If you are paying attention to or doing a personal exploration of current writing and literature about young people on the street, let us encourage you to consider the source and how recent the perspective is. There seems to be a growing body of thought emerging that challenges the stereotypes of what we have been reading and listening to in the discourse of our country for the past 3 decades.
It is critical to understand that ‘homelessness’ is only one aspect of the street. The blanket label does a disservice to young people ‘on the street’ and the reality that defines their lives. We find that a significant portion of what is available to read is created out of traditional thinking. Dominant stereotypes are still part of the descriptive language of homelessness, and they become so common they are assumed to be true and accurate.
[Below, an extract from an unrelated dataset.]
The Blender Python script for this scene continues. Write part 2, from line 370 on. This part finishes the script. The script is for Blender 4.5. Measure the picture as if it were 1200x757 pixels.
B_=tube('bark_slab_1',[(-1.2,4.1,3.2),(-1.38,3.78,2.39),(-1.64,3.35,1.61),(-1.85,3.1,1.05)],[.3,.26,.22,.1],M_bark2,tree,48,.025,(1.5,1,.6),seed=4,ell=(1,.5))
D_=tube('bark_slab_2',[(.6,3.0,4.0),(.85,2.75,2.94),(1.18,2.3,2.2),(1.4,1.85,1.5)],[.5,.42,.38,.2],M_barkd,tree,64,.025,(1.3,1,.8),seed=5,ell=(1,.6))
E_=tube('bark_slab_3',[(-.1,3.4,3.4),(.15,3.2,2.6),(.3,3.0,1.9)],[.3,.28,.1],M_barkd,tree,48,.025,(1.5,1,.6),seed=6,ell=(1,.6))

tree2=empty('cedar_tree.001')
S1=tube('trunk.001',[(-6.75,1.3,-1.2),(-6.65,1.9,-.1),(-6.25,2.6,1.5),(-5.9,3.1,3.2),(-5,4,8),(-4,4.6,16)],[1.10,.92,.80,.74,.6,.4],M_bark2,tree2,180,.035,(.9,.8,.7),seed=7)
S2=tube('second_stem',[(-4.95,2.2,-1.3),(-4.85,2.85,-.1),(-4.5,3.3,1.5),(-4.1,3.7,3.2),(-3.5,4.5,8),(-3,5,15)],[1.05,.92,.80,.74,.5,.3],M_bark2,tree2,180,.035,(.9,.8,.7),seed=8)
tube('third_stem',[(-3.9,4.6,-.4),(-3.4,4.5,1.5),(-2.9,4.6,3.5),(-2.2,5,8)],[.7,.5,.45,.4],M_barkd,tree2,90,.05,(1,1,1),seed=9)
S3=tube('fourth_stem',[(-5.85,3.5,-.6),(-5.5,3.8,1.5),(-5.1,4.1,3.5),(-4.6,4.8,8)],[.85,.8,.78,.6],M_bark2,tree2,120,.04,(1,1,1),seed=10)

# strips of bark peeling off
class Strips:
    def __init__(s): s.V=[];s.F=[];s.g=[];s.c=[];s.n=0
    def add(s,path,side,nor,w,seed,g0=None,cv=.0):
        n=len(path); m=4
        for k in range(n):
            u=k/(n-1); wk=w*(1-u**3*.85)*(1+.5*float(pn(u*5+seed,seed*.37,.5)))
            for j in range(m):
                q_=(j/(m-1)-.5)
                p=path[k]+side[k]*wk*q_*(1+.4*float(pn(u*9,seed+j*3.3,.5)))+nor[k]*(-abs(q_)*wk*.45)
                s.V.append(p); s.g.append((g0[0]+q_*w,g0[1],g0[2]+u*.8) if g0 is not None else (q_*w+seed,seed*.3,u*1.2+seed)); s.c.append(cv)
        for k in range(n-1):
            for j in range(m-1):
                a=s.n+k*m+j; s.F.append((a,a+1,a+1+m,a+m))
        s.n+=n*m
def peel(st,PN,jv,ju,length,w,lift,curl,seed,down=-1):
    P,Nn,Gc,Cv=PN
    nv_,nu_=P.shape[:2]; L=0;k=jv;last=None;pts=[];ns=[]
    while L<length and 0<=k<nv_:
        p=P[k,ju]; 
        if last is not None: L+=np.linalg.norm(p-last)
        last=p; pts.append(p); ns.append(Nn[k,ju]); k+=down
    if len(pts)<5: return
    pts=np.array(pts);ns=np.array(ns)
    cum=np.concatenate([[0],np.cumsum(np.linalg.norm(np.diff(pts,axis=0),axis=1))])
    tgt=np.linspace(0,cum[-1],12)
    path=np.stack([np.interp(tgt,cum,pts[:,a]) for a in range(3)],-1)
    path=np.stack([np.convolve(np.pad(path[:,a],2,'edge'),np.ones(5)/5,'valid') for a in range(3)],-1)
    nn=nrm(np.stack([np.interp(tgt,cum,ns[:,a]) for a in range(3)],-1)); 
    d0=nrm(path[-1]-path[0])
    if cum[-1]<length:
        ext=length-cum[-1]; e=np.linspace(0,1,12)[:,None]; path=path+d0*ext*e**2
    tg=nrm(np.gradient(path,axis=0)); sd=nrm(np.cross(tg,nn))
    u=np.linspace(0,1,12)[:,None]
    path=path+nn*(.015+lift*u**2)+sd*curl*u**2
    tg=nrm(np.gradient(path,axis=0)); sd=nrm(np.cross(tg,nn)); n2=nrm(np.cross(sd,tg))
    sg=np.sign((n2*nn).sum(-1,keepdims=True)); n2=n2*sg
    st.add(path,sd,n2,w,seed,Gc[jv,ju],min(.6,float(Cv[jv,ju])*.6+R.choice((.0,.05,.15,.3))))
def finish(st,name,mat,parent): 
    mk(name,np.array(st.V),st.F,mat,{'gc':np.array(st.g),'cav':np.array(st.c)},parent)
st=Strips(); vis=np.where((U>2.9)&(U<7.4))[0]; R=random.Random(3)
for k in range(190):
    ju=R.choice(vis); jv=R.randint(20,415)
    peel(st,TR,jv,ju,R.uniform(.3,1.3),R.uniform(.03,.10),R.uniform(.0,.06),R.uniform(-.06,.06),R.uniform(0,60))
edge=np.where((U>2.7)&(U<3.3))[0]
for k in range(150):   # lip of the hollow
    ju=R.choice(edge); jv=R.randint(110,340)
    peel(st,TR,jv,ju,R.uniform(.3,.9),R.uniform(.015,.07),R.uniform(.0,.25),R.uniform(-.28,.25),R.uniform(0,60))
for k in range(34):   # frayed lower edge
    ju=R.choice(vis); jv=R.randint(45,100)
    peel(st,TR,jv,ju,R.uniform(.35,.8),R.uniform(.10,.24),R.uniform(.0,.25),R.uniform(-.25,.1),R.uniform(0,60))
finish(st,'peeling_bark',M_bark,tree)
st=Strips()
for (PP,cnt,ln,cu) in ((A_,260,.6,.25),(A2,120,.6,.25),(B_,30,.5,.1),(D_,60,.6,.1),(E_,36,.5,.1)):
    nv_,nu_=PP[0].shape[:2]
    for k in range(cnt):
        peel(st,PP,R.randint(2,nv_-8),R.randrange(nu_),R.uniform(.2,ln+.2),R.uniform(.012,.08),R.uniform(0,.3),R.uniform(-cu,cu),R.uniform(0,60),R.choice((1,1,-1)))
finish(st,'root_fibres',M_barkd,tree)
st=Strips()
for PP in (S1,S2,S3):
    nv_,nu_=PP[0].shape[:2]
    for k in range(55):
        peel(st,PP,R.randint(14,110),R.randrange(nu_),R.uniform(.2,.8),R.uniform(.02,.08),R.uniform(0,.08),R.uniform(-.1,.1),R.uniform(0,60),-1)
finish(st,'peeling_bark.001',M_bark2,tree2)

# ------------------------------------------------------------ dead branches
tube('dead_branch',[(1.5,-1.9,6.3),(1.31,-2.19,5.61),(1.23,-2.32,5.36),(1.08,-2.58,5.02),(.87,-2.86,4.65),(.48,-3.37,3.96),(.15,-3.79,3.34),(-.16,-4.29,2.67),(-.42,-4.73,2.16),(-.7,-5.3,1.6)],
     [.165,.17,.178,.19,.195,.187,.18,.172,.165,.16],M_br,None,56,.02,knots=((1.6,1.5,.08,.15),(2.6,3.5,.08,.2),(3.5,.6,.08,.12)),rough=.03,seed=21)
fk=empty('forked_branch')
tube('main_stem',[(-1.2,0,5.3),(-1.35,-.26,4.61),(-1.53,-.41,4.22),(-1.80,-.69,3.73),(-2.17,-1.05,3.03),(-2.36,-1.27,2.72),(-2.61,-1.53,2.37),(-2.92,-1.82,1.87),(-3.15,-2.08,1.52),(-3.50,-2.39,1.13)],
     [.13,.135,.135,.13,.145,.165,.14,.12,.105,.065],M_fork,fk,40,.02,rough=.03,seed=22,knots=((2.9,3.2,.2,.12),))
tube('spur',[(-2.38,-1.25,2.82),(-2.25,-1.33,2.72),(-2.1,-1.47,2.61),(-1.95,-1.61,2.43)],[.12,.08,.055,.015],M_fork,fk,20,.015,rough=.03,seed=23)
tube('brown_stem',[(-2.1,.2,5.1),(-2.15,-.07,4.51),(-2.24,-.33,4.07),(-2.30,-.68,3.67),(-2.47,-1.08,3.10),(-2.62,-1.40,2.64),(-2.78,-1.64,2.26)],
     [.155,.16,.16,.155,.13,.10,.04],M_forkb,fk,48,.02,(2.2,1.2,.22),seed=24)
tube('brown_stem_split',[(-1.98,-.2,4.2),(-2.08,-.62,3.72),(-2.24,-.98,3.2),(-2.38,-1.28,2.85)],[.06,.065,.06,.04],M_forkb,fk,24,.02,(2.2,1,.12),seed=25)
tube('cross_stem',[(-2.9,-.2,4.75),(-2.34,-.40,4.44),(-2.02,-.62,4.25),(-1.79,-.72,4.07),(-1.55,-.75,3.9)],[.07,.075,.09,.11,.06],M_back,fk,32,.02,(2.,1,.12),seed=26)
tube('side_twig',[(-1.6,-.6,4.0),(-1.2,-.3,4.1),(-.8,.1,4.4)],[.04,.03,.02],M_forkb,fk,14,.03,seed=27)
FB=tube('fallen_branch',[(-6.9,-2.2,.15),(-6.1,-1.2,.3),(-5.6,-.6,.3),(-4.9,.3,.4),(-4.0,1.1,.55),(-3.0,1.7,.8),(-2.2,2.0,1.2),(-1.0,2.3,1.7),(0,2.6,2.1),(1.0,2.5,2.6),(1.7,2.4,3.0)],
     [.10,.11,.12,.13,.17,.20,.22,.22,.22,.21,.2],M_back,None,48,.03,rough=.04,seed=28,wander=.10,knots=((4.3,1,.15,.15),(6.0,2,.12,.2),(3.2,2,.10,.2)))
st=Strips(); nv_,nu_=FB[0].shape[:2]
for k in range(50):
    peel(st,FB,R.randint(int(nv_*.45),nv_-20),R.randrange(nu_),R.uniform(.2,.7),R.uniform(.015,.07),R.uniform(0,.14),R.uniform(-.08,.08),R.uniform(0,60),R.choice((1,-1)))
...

Often promotions to invite people to pay attention and help, use the same images and thinking.
Young people are not powerless in themselves – only in the places we decide this about them. Many of the barriers to their efforts to get off the streets are challenges that exist because of the way we have organized and deliver our society.
Young people living in public on our streets are not delinquent by choice. In response to this statement often heard as a stereotype, a young person at the doorway stated:
“Street kids come from all walks of life and look to the streets for all different reasons, not one of these reasons is to be a deviant.”
Young people are optimists. Their optimism is born out of their fearlessness to risk. They believe in the possible, and that they can overcome by their willingness to start over.
Nicholas Sparks, writer quote: ‘It’s the possibility that keeps me going, not the guarantee.’ Young people operate within optimism! They are better at trying things not tried before, getting up to try again when they fall down. Believing in the possible is one of their strongest coping skills.
They are not likely to be cynical unless they have lived a far deeper reality than adults can imagine … and the loss of hope becomes a pragmatic conclusion.
Optimism is a go-to because it beats the rest of the possibilities and variables to the head of the line to be the only approach that allows you to be respected in the contexts in which you live.
Young people are capable, strong, and as determined as survival dictates. We can learn much from their strategies for independence and adaptability.
To learn we need to listen. That is the skill we often lack.
They can teach us. We need to choose to pay attention.